One of these efficiencies is the company’s automated storage and retrieval system (ASRS). The system, Scott says, “has doubled our pick rates from the old style of picking. The ASRS is a high-density storage area (355 feet long and 40 high) where the product is stored in plastic totes and retrieved upon request by unmanned cranes and conveyed to pickers, greatly cutting down on employee travel time. This also allows us to stock a lot more product in a smaller space. We can store up to 105,000 individual totes, being inducted or pulled by one of the five cranes.”

The system has a number of advantages, he explains. “By storing product in smaller units through the use of the tote system, we have much more control over inventory accuracy. This provides the higher level of service to our customers through confidence that if we show inventory on a product, the customer can be confident that we have it.”

The company is now adding a new picking system called pick-to-light with three times the pick rate than of the ASRS. “The cranes automatically stock an aisle with totes of our most commonly picked pre-packaged items in large quantities,” says Scott. “Although this is a manned area, we are able to pick at a high rate due to the demand of the product and how it’s packaged. There is also no scanning or labelling involved, while still maintaining quality control standards as top priority.”

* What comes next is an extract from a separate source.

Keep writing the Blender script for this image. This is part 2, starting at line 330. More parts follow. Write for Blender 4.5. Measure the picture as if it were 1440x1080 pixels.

Scott adds that, “All of the picked product is automatically conveyed to an auto sorter where the system pre-sorts by destination store, which cuts down on time and labour, allowing us to get more product out the door quicker and delivered to our customers.”

District Manager of Branch Development Darrell Cooper notes that many “things have changed over the years. More people. More trucks. More technology. But one thing has never changed,” he said, “and that is our ability to serve our customers better than anyone else. The next twenty-five years will be even more exciting than the last.”